Self-Care and Chicken Soup


Farm Notes

Farming can be really stressful. The weather can refuse to cooperate, there may not be enough money to pay the bills, or a whole day can go wrong. On top of the stress, add the long hours and physical demands. Farmers deal with a lot on a daily basis.

Truth is, we all have stress in our lives and it is incredibly important that we take the time for self-care. For some, that might mean a vacation or a massage, or some “me time” in the bathtub with a good book. What do I do? I make chicken soup.


Why chicken soup? Certainly, chicken soup has long been seen as a homemade cure-all for common wintertime ailments. Also, we raise chickens on our farm, so using one of our farm’s homegrown chickens makes the process of cooking and then partaking in the meal all the more meaningful. Finally, I use a recipe passed down to me from loved one, so the simple act of cooking a familiar dish, using the same preparation, is nice reminder of family rituals and traditions.

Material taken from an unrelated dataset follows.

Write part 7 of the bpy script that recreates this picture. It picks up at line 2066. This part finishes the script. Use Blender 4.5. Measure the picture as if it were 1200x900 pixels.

There are two ways to make stock, the base of your chicken soup. You can save up all the bones from a couple roasted chickens, tucking them away in your freezer until needed; OR, you can start with a whole chicken, which gives you a lot of meat for soup or other uses. Either way is fine.

I always throw two chicken feet into every pot of soup I make. The feet accomplish two wonderful things: First, chicken feet are an excellent source of collagen (and gelatin, which is the cooked form of collagen). The result is a richer, tastier broth. Gelatin has been linked to better joint health and improved digestion and its high levels of glycine make it good for calming anxiety and stress.

Second, having a couple of feet floating around in the pot keeps my family out of the kitchen. When they were little, my daughters would play with the feet, learning that the physiology of the tendons still worked when you squeezed the foot just right. But no longer; as teenagers, they have sworn off playing with chicken feet and are happy to steer clear of the kitchen while I am cooking. I value the few quiet moments I get!

Below are my own recipe for self-care chicken stock and perhaps my favorite soup recipe of all time, Mulligatawny Soup. Something about the apples and curry makes it a light and surprising treat for any time of the year. The recipe itself comes right out of my 1962 copy of “Joy of Cooking”, a gift from my mother-in-law before she passed away many years ago.

Chicken Stock

1 whole chicken, cut into pieces

2 chicken feet***

3 T cooking oil or butter

4 stalks celery, roughly chopped

4 carrots, roughly chopped

1-2 onions, roughly chopped

1-2 bay leaves

Herbs–fresh or dried, whatever strikes your fancy (I like rosemary, sage, thyme and parsley)

8-12 cups water


Brown chicken pieces (including feet, back and wing tips) in oil or butter in a large pot or Dutch oven over medium to medium-low heat. Do this in batches to make sure you get nice browning on the skin. Remove pieces as they are browned (but not cooked) and set aside, working through all your chicken. Once chicken is browned and removed from the pot, add vegetables and sauté until soft. Be careful to not let the browned bits on the bottom burn. Once your veggies are soft, add a little bit of water and start scraping up the brown bits. They should come loose nicely and will further flavor your broth. Add back the chicken pieces, your herbs and bay leaves and fill the pot with the remaining water. Bring to a simmer then turn down to low, skimming off the “foam” from time to time. If you feel you must cover the pot, leave the cover askew. I leave the cover off altogether. Simmer on low for 2-3 hours, until meat is falling of the bones. Remove pot from heat and let it cool completely. I usually put the pot in the fridge and do the rest the following day.

Remove cooked chicken pieces and pull meat off bones, shredding or chopping the meat as you go. Discard feet, skin, and bones. Whether you’ll be using your stock for the Mulligatawny or saving it for another use, my preference is to strain the stock. And if you think your chicken was particularly fatty, you can put your stock into a fat separator and adjust the amount of fat to your taste.

Mulligatawny Soup

1 C onion, diced

2 carrots, diced

4 stalks celery, diced

1/2 C butter

3 T flour

4 tsp curry powder

8 C chicken stock from above

1/2 C tart apples, diced

1 C cooked white rice

1 C cooked chicken from above

2 tsp salt (or to taste)

1/2 tsp ground pepper

1/4 tsp thyme

1 C warmed cream or half & half


Sauté vegetables in butter until soft, but not browned. Add flour and curry powder. Stir and cook for 2-3 minutes. Add chicken stock and simmer for 30 minutes. Add all remaining ingredients (except cream) and simmer another 15 minutes. Immediately before serving, stir in the cream. Or leave the cream out and pass at the table.

***Where can you get chicken feet? Check out any one of the many chicken vendors at the local farmer’s markets and ask!